Gabby Giffords, Mark Kelly start Ohio-based gun control group

Capt. Mark Kelly was on hand at the Columbus Metropolitan Club on Wednesday with the avowed purpose to bring Ohio community leaders together to address gun violence in the state. (Photo: Americans for Responsible Solutions)

Capt. Mark Kelly was on hand at the Columbus Metropolitan Club on Wednesday with the avowed purpose to bring Ohio community leaders together to address gun violence in the state. (Photo: Americans for Responsible Solutions)

A former Arizona lawmaker and her astronaut husband behind Americans for Responsible Solutions this week founded the group’s eighth state-based franchise since 2015.

Mark Kelly debuted the Ohio Coalition for Common Sense at the Columbus Metropolitan Club on Wednesday with the avowed purpose to bring community leaders together to address gun violence in the state.

“We are here to say one simple thing: ‘Enough.’ We are here to say it’s time for our leaders to do more to address the gun violence crisis that is tearing our communities apart and that makes our country and Ohio stand out in the worst of ways,” said Kelly, as reported by the Dayton Daily News.

Similar coalitions have been announced in Arizona, Delaware, Illinois, Minnesota, Oregon, New Hampshire and Virginia in the last two years, five with the same “common sense” moniker.

The gun safety advocates argue each state has loopholes in its gun laws that need to be addressed, prompting the need for the local group to push for expanded background checks, increased reporting of mental health records by the state to the Federal Bureau of Investigation’s National Instant Criminal Background Check System, and taking guns from an expanded pool of domestic abusers.

Inaugural members of the Ohio group include Ron Soeder, president of the Boys and Girls Club of Cleveland; Kristin Shrimplin, president of Cinncinatti-based advocacy group Women Helping Women; and Columbus School Board President Gary Baker.

Per the Center for Responsive Politics, the Americans for Responsible Solutions super PAC spent $13.4 million in the 2016 election cycle, down from the $19.5 million invested backing gun control in 2014.

Buckeye state gun rights advocates feel the push by the former congresswoman, wounded in a shooting in 2011, is misplaced.

“What Gabby Giffords went through was absolutely horrific. For her to overcome such hardships and accomplish what she has, is nothing short of extraordinary.

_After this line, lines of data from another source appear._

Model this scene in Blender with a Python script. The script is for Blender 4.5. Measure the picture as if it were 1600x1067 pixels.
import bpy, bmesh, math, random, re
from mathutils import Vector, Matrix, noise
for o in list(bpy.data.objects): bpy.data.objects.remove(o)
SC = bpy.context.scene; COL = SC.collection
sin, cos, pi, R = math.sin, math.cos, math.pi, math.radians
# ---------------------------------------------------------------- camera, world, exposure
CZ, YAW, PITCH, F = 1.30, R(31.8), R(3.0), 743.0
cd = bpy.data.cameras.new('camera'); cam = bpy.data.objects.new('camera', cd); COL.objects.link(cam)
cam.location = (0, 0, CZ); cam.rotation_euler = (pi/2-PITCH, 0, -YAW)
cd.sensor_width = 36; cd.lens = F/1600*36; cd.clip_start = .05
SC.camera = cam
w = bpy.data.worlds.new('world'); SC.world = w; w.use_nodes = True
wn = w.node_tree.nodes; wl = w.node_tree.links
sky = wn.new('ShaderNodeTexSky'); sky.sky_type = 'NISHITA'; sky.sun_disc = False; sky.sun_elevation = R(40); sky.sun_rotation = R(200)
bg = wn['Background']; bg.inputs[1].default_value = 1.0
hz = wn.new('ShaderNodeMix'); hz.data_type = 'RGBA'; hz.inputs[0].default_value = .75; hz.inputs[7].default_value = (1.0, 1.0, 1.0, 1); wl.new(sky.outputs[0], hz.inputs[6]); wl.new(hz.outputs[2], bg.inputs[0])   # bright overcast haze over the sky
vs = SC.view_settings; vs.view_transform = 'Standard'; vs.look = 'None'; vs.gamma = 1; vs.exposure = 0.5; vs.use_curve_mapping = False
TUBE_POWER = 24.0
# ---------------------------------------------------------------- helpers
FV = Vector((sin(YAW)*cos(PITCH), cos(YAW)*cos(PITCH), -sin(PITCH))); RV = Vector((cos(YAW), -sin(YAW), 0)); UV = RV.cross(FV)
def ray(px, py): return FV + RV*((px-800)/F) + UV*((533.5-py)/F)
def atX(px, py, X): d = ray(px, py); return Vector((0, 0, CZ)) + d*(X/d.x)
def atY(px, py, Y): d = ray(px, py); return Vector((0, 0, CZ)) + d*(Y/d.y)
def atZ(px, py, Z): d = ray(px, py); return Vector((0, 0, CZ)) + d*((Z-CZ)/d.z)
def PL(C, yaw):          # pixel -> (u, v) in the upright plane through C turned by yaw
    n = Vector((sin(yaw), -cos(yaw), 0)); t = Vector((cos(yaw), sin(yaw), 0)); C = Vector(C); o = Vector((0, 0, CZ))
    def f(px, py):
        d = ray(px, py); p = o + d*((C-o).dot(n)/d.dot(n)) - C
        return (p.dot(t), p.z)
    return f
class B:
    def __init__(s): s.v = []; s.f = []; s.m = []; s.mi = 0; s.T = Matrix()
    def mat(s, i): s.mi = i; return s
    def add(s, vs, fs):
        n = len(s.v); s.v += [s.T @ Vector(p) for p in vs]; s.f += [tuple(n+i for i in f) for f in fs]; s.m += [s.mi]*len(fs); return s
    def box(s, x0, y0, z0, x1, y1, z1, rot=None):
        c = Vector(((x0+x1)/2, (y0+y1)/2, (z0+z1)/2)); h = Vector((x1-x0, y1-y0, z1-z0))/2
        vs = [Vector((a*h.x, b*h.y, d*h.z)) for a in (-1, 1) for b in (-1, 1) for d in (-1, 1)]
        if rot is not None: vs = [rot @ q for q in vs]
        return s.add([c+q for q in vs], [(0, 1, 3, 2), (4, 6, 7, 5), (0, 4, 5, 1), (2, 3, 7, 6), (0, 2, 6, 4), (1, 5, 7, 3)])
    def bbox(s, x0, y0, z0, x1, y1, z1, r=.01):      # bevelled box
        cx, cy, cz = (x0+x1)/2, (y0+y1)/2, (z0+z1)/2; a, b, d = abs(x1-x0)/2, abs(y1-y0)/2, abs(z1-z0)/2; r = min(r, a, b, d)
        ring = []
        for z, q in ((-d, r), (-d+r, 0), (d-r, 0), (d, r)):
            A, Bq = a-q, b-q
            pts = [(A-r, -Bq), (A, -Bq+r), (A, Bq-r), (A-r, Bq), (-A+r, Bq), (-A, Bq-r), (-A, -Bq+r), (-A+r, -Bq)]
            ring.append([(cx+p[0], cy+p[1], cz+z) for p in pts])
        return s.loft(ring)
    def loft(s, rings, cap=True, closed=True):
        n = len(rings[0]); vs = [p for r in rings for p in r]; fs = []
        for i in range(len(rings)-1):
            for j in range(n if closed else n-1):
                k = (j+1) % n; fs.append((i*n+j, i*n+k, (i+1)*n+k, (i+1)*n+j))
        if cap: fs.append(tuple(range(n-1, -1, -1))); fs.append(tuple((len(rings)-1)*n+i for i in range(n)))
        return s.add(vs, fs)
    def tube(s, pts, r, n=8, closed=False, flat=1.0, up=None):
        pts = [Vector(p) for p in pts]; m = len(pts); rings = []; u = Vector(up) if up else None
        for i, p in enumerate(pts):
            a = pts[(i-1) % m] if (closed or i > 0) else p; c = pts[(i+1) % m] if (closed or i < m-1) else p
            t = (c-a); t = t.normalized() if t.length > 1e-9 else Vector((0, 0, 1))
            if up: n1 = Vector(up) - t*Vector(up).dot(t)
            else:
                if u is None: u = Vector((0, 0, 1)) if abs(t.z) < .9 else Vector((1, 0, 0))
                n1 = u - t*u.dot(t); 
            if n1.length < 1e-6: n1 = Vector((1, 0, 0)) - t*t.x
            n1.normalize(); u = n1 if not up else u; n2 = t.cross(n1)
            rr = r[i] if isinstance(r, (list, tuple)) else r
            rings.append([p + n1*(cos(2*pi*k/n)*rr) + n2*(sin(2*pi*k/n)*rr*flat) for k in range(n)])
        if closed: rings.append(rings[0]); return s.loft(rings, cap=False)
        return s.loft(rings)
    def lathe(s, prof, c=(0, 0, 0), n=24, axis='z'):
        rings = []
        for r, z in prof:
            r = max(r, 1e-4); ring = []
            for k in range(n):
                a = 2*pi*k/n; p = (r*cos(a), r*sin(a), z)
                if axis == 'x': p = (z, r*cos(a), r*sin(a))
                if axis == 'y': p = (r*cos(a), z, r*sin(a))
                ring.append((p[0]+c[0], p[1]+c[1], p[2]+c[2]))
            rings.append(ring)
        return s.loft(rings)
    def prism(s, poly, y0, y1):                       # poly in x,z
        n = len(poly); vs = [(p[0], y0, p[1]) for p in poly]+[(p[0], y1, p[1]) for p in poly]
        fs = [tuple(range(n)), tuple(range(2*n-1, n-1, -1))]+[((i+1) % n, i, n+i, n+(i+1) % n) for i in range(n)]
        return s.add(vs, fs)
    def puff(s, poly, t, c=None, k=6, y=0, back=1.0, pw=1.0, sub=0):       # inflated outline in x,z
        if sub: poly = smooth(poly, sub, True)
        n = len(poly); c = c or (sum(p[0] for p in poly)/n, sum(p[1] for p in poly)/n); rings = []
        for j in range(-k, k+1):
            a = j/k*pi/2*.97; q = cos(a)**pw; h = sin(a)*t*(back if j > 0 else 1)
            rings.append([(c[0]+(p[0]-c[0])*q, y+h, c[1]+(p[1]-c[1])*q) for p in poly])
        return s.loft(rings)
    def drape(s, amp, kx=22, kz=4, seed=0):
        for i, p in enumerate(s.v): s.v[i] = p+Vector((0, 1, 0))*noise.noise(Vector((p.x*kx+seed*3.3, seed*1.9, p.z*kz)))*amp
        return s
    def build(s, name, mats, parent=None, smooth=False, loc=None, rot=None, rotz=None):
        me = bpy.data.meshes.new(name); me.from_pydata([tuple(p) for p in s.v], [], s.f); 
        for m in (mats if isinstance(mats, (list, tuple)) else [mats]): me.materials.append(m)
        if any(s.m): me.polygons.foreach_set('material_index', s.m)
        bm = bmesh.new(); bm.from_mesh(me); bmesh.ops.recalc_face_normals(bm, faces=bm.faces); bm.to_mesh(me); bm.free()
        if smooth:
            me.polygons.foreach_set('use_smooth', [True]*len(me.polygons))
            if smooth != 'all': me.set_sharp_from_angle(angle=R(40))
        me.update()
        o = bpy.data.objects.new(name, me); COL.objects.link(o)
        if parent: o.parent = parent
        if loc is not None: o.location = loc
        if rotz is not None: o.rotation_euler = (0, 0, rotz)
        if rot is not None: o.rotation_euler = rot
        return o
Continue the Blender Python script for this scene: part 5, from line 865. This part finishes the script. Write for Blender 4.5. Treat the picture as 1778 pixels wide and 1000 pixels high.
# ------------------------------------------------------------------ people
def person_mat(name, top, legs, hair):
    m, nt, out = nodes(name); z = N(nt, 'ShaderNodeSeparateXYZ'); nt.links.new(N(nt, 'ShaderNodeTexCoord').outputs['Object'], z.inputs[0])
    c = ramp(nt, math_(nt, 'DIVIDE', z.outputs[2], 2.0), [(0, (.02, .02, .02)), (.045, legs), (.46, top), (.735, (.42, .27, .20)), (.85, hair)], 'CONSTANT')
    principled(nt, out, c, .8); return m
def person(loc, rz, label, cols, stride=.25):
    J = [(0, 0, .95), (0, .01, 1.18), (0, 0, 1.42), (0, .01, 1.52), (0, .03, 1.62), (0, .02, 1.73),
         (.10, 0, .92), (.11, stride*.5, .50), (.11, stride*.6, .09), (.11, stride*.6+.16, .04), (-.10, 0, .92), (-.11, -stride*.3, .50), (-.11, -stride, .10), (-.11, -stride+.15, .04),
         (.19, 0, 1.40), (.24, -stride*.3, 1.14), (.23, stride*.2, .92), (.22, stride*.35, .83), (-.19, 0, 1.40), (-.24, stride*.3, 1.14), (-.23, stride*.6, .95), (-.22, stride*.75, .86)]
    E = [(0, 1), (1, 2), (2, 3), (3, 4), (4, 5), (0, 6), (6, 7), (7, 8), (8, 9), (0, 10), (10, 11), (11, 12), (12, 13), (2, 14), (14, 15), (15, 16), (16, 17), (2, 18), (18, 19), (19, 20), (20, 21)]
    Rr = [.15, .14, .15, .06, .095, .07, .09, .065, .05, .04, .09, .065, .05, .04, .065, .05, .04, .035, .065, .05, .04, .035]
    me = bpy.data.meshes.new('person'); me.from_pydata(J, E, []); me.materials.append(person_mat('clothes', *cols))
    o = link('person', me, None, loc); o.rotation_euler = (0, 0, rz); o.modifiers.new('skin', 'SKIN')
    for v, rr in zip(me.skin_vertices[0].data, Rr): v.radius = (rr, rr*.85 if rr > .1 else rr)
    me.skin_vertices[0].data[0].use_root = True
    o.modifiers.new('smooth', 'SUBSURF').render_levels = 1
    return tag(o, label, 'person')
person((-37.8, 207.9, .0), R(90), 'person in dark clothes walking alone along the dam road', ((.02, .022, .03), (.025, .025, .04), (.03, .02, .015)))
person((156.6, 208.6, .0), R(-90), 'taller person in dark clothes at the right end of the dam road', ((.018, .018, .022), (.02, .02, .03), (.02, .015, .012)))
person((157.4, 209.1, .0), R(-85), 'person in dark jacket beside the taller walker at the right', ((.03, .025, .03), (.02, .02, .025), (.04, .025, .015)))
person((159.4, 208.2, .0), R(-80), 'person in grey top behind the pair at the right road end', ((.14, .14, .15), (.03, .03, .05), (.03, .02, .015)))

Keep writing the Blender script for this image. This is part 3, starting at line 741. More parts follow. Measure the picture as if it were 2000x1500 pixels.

It has given her a platform in the public spotlight to truly make a difference,” Brett Pucillo, with Ohio Carry, told Guns.com. “However, rather than use that platform to tackle issues at the heart of violence, she has chosen to attack the firearm rights of Americans everywhere in a misguided attempt to cure ‘gun violence.'”

Pucillo feels the new Ohio-based group will seek to strip gun rights by selling what he describes as a false sense of security labeled as “common sense.”

“This is as disheartening as it is misconceived,” said Pucillo. “The rhetoric being forced upon America by this new and fleeting group is the same emotional blather that has been spewed for years by similar factions of anti-Second Amendment extremists.”